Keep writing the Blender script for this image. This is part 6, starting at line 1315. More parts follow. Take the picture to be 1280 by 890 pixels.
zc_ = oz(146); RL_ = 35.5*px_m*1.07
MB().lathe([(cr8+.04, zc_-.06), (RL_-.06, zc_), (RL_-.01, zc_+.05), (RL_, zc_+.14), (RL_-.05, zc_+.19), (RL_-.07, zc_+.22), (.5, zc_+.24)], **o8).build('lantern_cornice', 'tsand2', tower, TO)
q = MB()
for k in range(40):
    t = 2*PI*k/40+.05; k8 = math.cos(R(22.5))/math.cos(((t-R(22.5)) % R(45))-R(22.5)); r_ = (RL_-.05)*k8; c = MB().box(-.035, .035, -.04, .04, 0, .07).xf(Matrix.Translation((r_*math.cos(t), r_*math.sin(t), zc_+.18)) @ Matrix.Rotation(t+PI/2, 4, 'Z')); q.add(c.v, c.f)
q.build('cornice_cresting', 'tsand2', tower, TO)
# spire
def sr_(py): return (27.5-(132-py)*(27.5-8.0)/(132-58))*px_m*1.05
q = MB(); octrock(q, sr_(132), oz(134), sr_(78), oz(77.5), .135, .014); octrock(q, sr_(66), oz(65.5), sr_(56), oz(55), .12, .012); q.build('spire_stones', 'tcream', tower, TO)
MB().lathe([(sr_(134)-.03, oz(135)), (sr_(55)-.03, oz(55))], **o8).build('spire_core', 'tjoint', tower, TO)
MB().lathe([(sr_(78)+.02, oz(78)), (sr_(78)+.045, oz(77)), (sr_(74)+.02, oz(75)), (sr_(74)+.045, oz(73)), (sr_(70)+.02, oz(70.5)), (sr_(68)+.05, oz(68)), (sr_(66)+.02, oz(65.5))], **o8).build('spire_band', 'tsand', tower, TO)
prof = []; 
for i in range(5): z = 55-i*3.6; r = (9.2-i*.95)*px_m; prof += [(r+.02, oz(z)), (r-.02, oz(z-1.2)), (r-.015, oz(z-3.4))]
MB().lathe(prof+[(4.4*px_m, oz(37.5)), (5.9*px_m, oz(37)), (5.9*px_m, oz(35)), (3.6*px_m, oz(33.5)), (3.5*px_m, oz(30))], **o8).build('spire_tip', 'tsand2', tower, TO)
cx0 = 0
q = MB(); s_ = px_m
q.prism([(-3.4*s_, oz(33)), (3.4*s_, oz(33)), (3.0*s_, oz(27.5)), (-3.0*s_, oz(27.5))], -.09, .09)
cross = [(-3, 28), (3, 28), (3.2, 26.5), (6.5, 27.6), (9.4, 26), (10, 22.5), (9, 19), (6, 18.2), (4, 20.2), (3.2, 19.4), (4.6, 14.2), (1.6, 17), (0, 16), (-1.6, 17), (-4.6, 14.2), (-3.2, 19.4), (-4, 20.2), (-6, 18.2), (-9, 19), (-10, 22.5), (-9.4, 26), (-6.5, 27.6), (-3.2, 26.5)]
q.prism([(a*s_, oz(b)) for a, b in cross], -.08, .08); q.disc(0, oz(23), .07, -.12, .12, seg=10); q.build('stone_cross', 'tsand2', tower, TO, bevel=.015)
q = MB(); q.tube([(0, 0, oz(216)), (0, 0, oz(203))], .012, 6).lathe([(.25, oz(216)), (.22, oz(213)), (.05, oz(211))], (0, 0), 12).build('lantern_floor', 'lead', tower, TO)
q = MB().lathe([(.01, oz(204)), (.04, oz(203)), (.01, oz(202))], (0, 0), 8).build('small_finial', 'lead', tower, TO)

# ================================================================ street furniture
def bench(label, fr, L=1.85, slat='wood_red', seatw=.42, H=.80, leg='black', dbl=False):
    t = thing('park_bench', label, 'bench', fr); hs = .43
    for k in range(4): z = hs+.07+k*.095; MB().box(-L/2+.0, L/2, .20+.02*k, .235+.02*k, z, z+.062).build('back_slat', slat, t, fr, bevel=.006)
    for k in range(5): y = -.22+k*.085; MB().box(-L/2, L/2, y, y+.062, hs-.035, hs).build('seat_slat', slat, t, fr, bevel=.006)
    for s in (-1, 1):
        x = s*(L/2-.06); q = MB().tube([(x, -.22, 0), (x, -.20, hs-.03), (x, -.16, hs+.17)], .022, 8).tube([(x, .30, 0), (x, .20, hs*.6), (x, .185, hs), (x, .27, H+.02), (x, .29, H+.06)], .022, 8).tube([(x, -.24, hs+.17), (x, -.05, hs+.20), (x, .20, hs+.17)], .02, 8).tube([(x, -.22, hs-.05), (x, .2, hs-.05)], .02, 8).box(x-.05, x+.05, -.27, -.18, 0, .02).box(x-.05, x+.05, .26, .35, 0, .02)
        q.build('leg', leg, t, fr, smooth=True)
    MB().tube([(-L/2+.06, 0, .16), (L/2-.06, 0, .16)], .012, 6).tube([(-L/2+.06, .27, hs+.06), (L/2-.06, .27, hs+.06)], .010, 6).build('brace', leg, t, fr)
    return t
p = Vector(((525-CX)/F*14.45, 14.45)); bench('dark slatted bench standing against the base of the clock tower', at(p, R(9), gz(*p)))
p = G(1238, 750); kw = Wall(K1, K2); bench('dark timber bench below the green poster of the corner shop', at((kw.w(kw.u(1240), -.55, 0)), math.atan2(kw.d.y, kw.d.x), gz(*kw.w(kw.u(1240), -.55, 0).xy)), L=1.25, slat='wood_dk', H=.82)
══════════
(Description of the task)
Each line above must be printed exactly as it appears.

(Exercise solution)
Keep writing the Blender script for this image. This is part 6, starting at line 1315. More parts follow. Take the picture to be 1280 by 890 pixels.
zc_ = oz(146); RL_ = 35.5*px_m*1.07
MB().lathe([(cr8+.04, zc_-.06), (RL_-.06, zc_), (RL_-.01, zc_+.05), (RL_, zc_+.14), (RL_-.05, zc_+.19), (RL_-.07, zc_+.22), (.5, zc_+.24)], **o8).build('lantern_cornice', 'tsand2', tower, TO)
q = MB()
for k in range(40):
    t = 2*PI*k/40+.05; k8 = math.cos(R(22.5))/math.cos(((t-R(22.5)) % R(45))-R(22.5)); r_ = (RL_-.05)*k8; c = MB().box(-.035, .035, -.04, .04, 0, .07).xf(Matrix.Translation((r_*math.cos(t), r_*math.sin(t), zc_+.18)) @ Matrix.Rotation(t+PI/2, 4, 'Z')); q.add(c.v, c.f)
q.build('cornice_cresting', 'tsand2', tower, TO)
# spire
def sr_(py): return (27.5-(132-py)*(27.5-8.0)/(132-58))*px_m*1.05
q = MB(); octrock(q, sr_(132), oz(134), sr_(78), oz(77.5), .135, .014); octrock(q, sr_(66), oz(65.5), sr_(56), oz(55), .12, .012); q.build('spire_stones', 'tcream', tower, TO)
MB().lathe([(sr_(134)-.03, oz(135)), (sr_(55)-.03, oz(55))], **o8).build('spire_core', 'tjoint', tower, TO)
MB().lathe([(sr_(78)+.02, oz(78)), (sr_(78)+.045, oz(77)), (sr_(74)+.02, oz(75)), (sr_(74)+.045, oz(73)), (sr_(70)+.02, oz(70.5)), (sr_(68)+.05, oz(68)), (sr_(66)+.02, oz(65.5))], **o8).build('spire_band', 'tsand', tower, TO)
prof = []; 
for i in range(5): z = 55-i*3.6; r = (9.2-i*.95)*px_m; prof += [(r+.02, oz(z)), (r-.02, oz(z-1.2)), (r-.015, oz(z-3.4))]
MB().lathe(prof+[(4.4*px_m, oz(37.5)), (5.9*px_m, oz(37)), (5.9*px_m, oz(35)), (3.6*px_m, oz(33.5)), (3.5*px_m, oz(30))], **o8).build('spire_tip', 'tsand2', tower, TO)
cx0 = 0
q = MB(); s_ = px_m
q.prism([(-3.4*s_, oz(33)), (3.4*s_, oz(33)), (3.0*s_, oz(27.5)), (-3.0*s_, oz(27.5))], -.09, .09)
cross = [(-3, 28), (3, 28), (3.2, 26.5), (6.5, 27.6), (9.4, 26), (10, 22.5), (9, 19), (6, 18.2), (4, 20.2), (3.2, 19.4), (4.6, 14.2), (1.6, 17), (0, 16), (-1.6, 17), (-4.6, 14.2), (-3.2, 19.4), (-4, 20.2), (-6, 18.2), (-9, 19), (-10, 22.5), (-9.4, 26), (-6.5, 27.6), (-3.2, 26.5)]
q.prism([(a*s_, oz(b)) for a, b in cross], -.08, .08); q.disc(0, oz(23), .07, -.12, .12, seg=10); q.build('stone_cross', 'tsand2', tower, TO, bevel=.015)
q = MB(); q.tube([(0, 0, oz(216)), (0, 0, oz(203))], .012, 6).lathe([(.25, oz(216)), (.22, oz(213)), (.05, oz(211))], (0, 0), 12).build('lantern_floor', 'lead', tower, TO)
q = MB().lathe([(.01, oz(204)), (.04, oz(203)), (.01, oz(202))], (0, 0), 8).build('small_finial', 'lead', tower, TO)

# ================================================================ street furniture
def bench(label, fr, L=1.85, slat='wood_red', seatw=.42, H=.80, leg='black', dbl=False):
    t = thing('park_bench', label, 'bench', fr); hs = .43
    for k in range(4): z = hs+.07+k*.095; MB().box(-L/2+.0, L/2, .20+.02*k, .235+.02*k, z, z+.062).build('back_slat', slat, t, fr, bevel=.006)
    for k in range(5): y = -.22+k*.085; MB().box(-L/2, L/2, y, y+.062, hs-.035, hs).build('seat_slat', slat, t, fr, bevel=.006)
    for s in (-1, 1):
        x = s*(L/2-.06); q = MB().tube([(x, -.22, 0), (x, -.20, hs-.03), (x, -.16, hs+.17)], .022, 8).tube([(x, .30, 0), (x, .20, hs*.6), (x, .185, hs), (x, .27, H+.02), (x, .29, H+.06)], .022, 8).tube([(x, -.24, hs+.17), (x, -.05, hs+.20), (x, .20, hs+.17)], .02, 8).tube([(x, -.22, hs-.05), (x, .2, hs-.05)], .02, 8).box(x-.05, x+.05, -.27, -.18, 0, .02).box(x-.05, x+.05, .26, .35, 0, .02)
        q.build('leg', leg, t, fr, smooth=True)
    MB().tube([(-L/2+.06, 0, .16), (L/2-.06, 0, .16)], .012, 6).tube([(-L/2+.06, .27, hs+.06), (L/2-.06, .27, hs+.06)], .010, 6).build('brace', leg, t, fr)
    return t
p = Vector(((525-CX)/F*14.45, 14.45)); bench('dark slatted bench standing against the base of the clock tower', at(p, R(9), gz(*p)))
p = G(1238, 750); kw = Wall(K1, K2); bench('dark timber bench below the green poster of the corner shop', at((kw.w(kw.u(1240), -.55, 0)), math.atan2(kw.d.y, kw.d.x), gz(*kw.w(kw.u(1240), -.55, 0).xy)), L=1.25, slat='wood_dk', H=.82)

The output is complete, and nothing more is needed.